Trello uses a simple hierarchy to help you organize your tasks. Cards are the most fundamental unit. A card essentially contains details of a task. Lists are a collection of cards under a certain theme or workflow. And a Board is your project workspace, which can contain multiple lists.

Trello permits you to invite as many people as you want to your boards for free. You can drag and drop team members to a card, after which, every time a change is made, they’ll be notified.

Trello can easily integrate with a range of different third-party apps such as Dropbox, Evernote, Google Drive and so on.

Asana

  • Basic version: free
  • Premium version: $9.99/month
  • Enterprise version: available on request

Asana screen shot

One of the most popular project management tools out there, Asana was developed by Dustin Moskovitz and Justin Rosenstein, who were part of Facebook’s development.
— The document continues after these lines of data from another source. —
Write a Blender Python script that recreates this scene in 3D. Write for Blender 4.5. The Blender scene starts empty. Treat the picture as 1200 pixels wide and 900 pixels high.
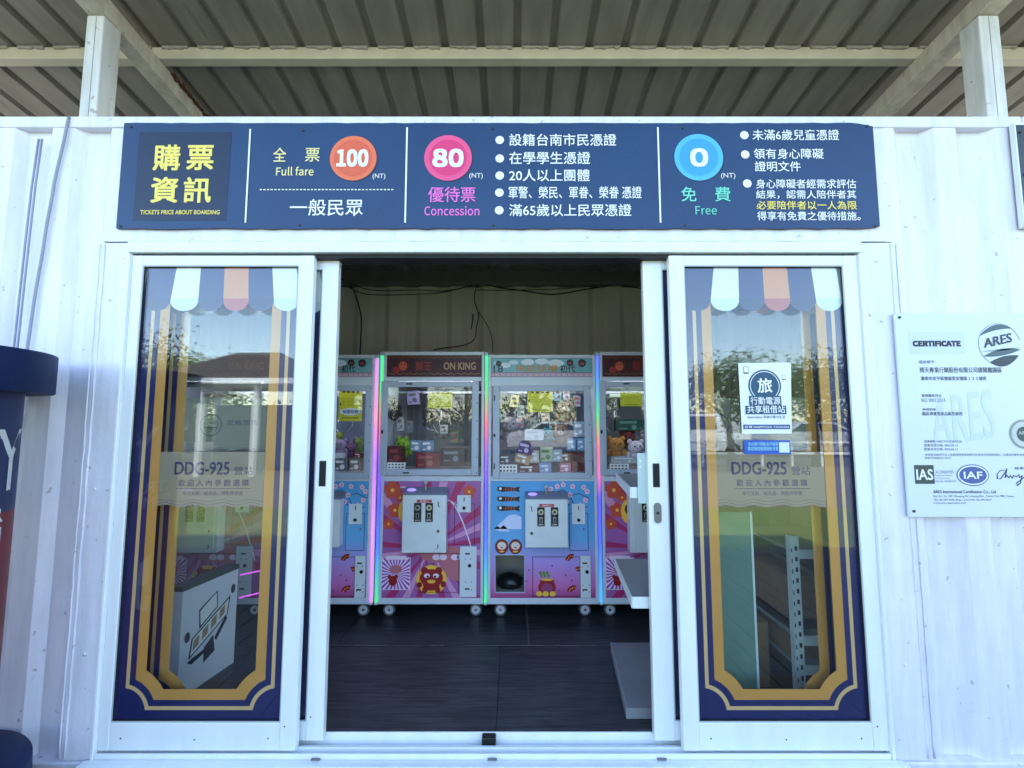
import bpy, bmesh, math, random
from mathutils import Vector, Matrix
random.seed(7)
S = bpy.context.scene
COL = S.collection
PI = math.pi

# ------------------------------------------------------------------ camera, sky, sun, exposure
F, TH, D, H = 520.0, math.radians(4.8), 2.04, 1.366
FZ = -.030          # height of the shop floor
cam_d = bpy.data.cameras.new('camera'); cam = bpy.data.objects.new('camera', cam_d); COL.objects.link(cam)
cam.location = (0, -D, H); cam.rotation_euler = (PI/2 + TH, 0, 0)
cam_d.sensor_width = 36; cam_d.lens = F/1200*36; cam_d.clip_start = 0.02; cam_d.clip_end = 3000
S.camera = cam
SUN_EL, SUN_AZ = 52, 158          # the sun stands behind the container
w = bpy.data.worlds.new('World'); S.world = w; w.use_nodes = True
nt = w.node_tree; bg = nt.nodes['Background']
sky = nt.nodes.new('ShaderNodeTexSky'); sky.sky_type = 'NISHITA'; sky.sun_disc = False
sky.sun_elevation = math.radians(SUN_EL); sky.sun_rotation = math.radians(22)
sky.air_density = 1.0; sky.dust_density = .4; sky.ozone_density = 1.0
nt.links.new(sky.outputs[0], bg.inputs[0]); bg.inputs[1].default_value = 0.15
sd = bpy.data.lights.new('sun', 'SUN'); sd.energy = 2.6; sd.angle = math.radians(0.5); sd.color = (1, .95, .87)
so = bpy.data.objects.new('sun', sd); COL.objects.link(so)
az = math.radians(22); el = math.radians(SUN_EL)
sdir = Vector((math.sin(az)*math.cos(el), math.cos(az)*math.cos(el), math.sin(el)))
so.rotation_euler = sdir.to_track_quat('Z', 'Y').to_euler(); so.location = (3, 8, 10)
S.view_settings.view_transform = 'Standard'; S.view_settings.look = 'None'
S.view_settings.exposure = 2.44; S.view_settings.gamma = 1
S.cycles.max_bounces = 10; S.cycles.transparent_max_bounces = 24; S.cycles.glossy_bounces = 5
S.cycles.diffuse_bounces = 5
S.cycles.use_denoising = True

# ------------------------------------------------------------------ helpers
def P(u, v, Y=0.0):
    """where the sight line through a photo point meets the upright plane at depth Y"""
    a = (u-600)/F; b = (450-v)/F
    yd = math.cos(TH) - b*math.sin(TH); zd = math.sin(TH) + b*math.cos(TH)
    t = (D+Y)/yd
    return a*t, H+zd*t
def PX(u, v, Y=0.0): return P(u, v, Y)[0]
def PZ(v, Y=0.0): return P(600, v, Y)[1]
def srgb(c):
    return tuple(((x/255)/12.92 if x/255 <= .04045 else (((x/255)+.055)/1.055)**2.4) for x in c)
MATS = {}
def mat(name, col, rough=.5, metal=0, spec=.5, var=0, vscale=8, stretch=(1,1,1), bump=0, bscale=60, coat=0, emit=None, estr=1, col2=None, thr=None):
    """procedural material: base colour with noise variation and fine bump"""
    if name in MATS: return MATS[name]
    m = bpy.data.materials.new(name); m.use_nodes = True; n = m.node_tree; b = n.nodes['Principled BSDF']
    c = srgb(col); b.inputs['Base Color'].default_value = (*c, 1)
    b.inputs['Roughness'].default_value = rough; b.inputs['Metallic'].default_value = metal
    b.inputs['Specular IOR Level'].default_value = spec
    if coat: b.inputs['Coat Weight'].default_value = coat; b.inputs['Coat Roughness'].default_value = .08
    if emit: b.inputs['Emission Color'].default_value = (*srgb(emit), 1); b.inputs['Emission Strength'].default_value = estr
    tc = n.nodes.new('ShaderNodeTexCoord')
    if var or col2:
        mp = n.nodes.new('ShaderNodeMapping'); mp.inputs['Scale'].default_value = stretch
        nz = n.nodes.new('ShaderNodeTexNoise'); nz.inputs['Scale'].default_value = vscale; nz.inputs['Detail'].default_value = 6
        n.links.new(tc.outputs['Object'], mp.inputs[0]); n.links.new(mp.outputs[0], nz.inputs['Vector'])
        rp = n.nodes.new('ShaderNodeValToRGB')
        if col2: k = srgb(col2)
        else: k = tuple(x*(1-var) for x in c)
        lo, hi = thr or (.35, .65)
        rp.color_ramp.elements[0].position = lo; rp.color_ramp.elements[1].position = hi
        rp.color_ramp.elements[0].color = (*k, 1); rp.color_ramp.elements[1].color = (*c, 1)
        n.links.new(nz.outputs[0], rp.inputs[0]); n.links.new(rp.outputs[0], b.inputs['Base Color'])
    if bump:
        nb = n.nodes.new('ShaderNodeTexNoise'); nb.inputs['Scale'].default_value = bscale; nb.inputs['Detail'].default_value = 5
        mp2 = n.nodes.new('ShaderNodeMapping'); mp2.inputs['Scale'].default_value = stretch
        n.links.new(tc.outputs['Object'], mp2.inputs[0]); n.links.new(mp2.outputs[0], nb.inputs['Vector'])
        bp = n.nodes.new('ShaderNodeBump'); bp.inputs['Strength'].default_value = bump; bp.inputs['Distance'].default_value = .01
        n.links.new(nb.outputs[0], bp.inputs['Height']); n.links.new(bp.outputs[0], b.inputs['Normal'])
    MATS[name] = m
    return m
def ramp_mat(name, stops, z0, z1, rough=.5, emit=0, wob=0):
    """colour changing with height (printed gradients, LED tubes)"""
    if name in MATS: return MATS[name]
    m = bpy.data.materials.new(name); m.use_nodes = True; n = m.node_tree; b = n.nodes['Principled BSDF']
    b.inputs['Roughness'].default_value = rough
    g = n.nodes.new('ShaderNodeNewGeometry'); sx = n.nodes.new('ShaderNodeSeparateXYZ'); n.links.new(g.outputs['Position'], sx.inputs[0])
    mr = n.nodes.new('ShaderNodeMapRange'); mr.inputs[1].default_value = z0; mr.inputs[2].default_value = z1
    n.links.new(sx.outputs['Z'], mr.inputs[0])
    rp = n.nodes.new('ShaderNodeValToRGB'); e = rp.color_ramp.elements
    while len(e) < len(stops): e.new(.5)
    for i, (p, c) in enumerate(stops): e[i].position = p; e[i].color = (*srgb(c), 1)
    n.links.new(mr.outputs[0], rp.inputs[0])
    if emit:
        b.inputs['Base Color'].default_value = (.2,.2,.2,1)
        n.links.new(rp.outputs[0], b.inputs['Emission Color']); b.inputs['Emission Strength'].default_value = emit
    else: n.links.new(rp.outputs[0], b.inputs['Base Color'])
    MATS[name] = m
    return m
def glass_mat(name, f0=.06, tint=(1,1,1), rough=.0, wave=0.0):
    if name in MATS: return MATS[name]
    m = bpy.data.materials.new(name); m.use_nodes = True; n = m.node_tree; n.nodes.clear()
    o = n.nodes.new('ShaderNodeOutputMaterial'); mx = n.nodes.new('ShaderNodeMixShader')
    t = n.nodes.new('ShaderNodeBsdfTransparent'); t.inputs[0].default_value = (*tint, 1)
    g = n.nodes.new('ShaderNodeBsdfGlossy'); g.inputs['Roughness'].default_value = rough; g.inputs[0].default_value = (1,1,1,1)
    lw = n.nodes.new('ShaderNodeLayerWeight'); lw.inputs[0].default_value = .5
    pw = n.nodes.new('ShaderNodeMath'); pw.operation = 'POWER'; pw.inputs[1].default_value = 4
    ma = n.nodes.new('ShaderNodeMath'); ma.operation = 'MULTIPLY_ADD'; ma.inputs[1].default_value = .9; ma.inputs[2].default_value = f0; ma.use_clamp = True
    n.links.new(lw.outputs['Facing'], pw.inputs[0]); n.links.new(pw.outputs[0], ma.inputs[0]); n.links.new(ma.outputs[0], mx.inputs[0])
    n.links.new(t.outputs[0], mx.inputs[1]); n.links.new(g.outputs[0], mx.inputs[2]); n.links.new(mx.outputs[0], o.inputs[0])
    if wave:
        nz = n.nodes.new('ShaderNodeTexNoise'); nz.inputs['Scale'].default_value = 2.5; bp = n.nodes.new('ShaderNodeBump')
        tc = n.nodes.new('ShaderNodeTexCoord'); n.links.new(tc.outputs['Object'], nz.inputs['Vector'])
        bp.inputs['Strength'].default_value = wave; bp.inputs['Distance'].default_value = .01
        n.links.new(nz.outputs[0], bp.inputs['Height']); n.links.new(bp.outputs[0], g.inputs['Normal'])
    MATS[name] = m
    return m
def film_mat(name, col, opac):
    if name in MATS: return MATS[name]
    m = bpy.data.materials.new(name); m.use_nodes = True; n = m.node_tree; b = n.nodes['Principled BSDF']
    b.inputs['Base Color'].default_value = (*srgb(col), 1); b.inputs['Roughness'].default_value = .5; b.inputs['Alpha'].default_value = opac
    MATS[name] = m
    return m

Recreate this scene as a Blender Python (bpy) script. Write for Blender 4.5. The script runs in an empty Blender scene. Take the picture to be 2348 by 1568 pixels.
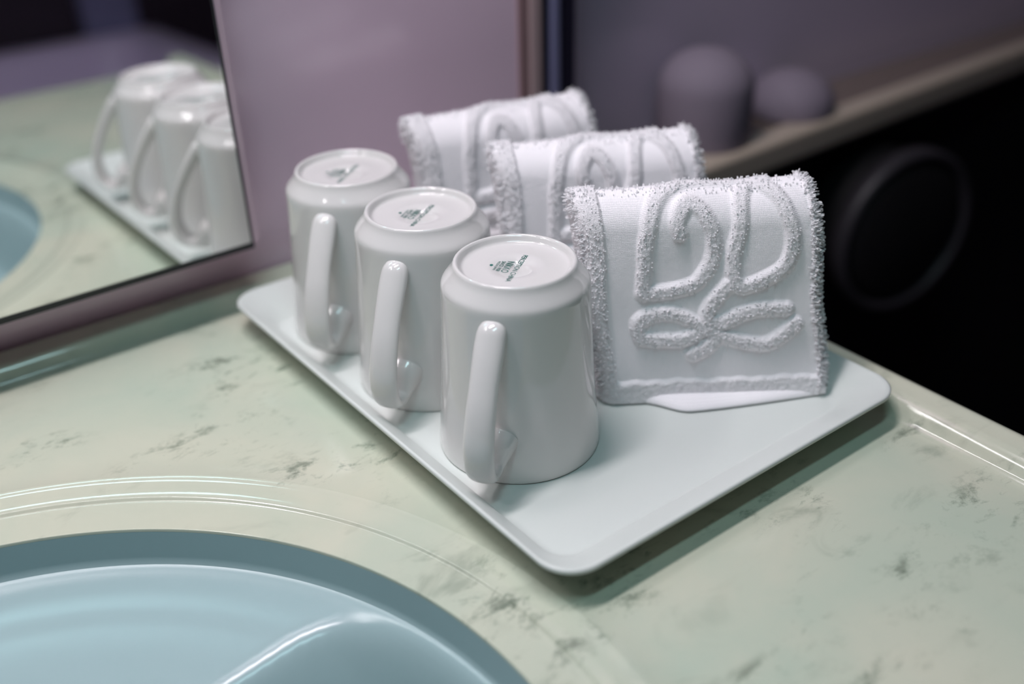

Asana is designed exclusively for managing large projects and, as such, has features that facilitate seamless collaboration and intuitive organization.

Asana is divided into three shells. Tasks are the lowest rung and are essentially your upcoming to-dos. Tasks can be assigned to people, and you can add comments, notes and also create sub-tasks under them. Projects are a list of tasks and act as a to-do list. You can organize and prioritize your tasks under projects. Workspaces are like Trello boards, where you can organize your projects.

The software makes it very easy for everyone involved in a team to see how a project is progressing through the dashboard. All tasks and sub-tasks can be assigned to other team members, too.

Concluding Thoughts

While all these apps are great tools to have at your disposal, they won’t solve your productivity woes on their own. Adding that task to a checklist doesn’t guarantee that it will actually get done.

To make the most of these apps, it’s best if they’re adopted as part of a strategy that plays to your strengths. The tools mentioned here can help you overcome your weaknesses so that nothing gets in your way. As all the apps mentioned above are free, you can try them out and see which ones fit your particular working style.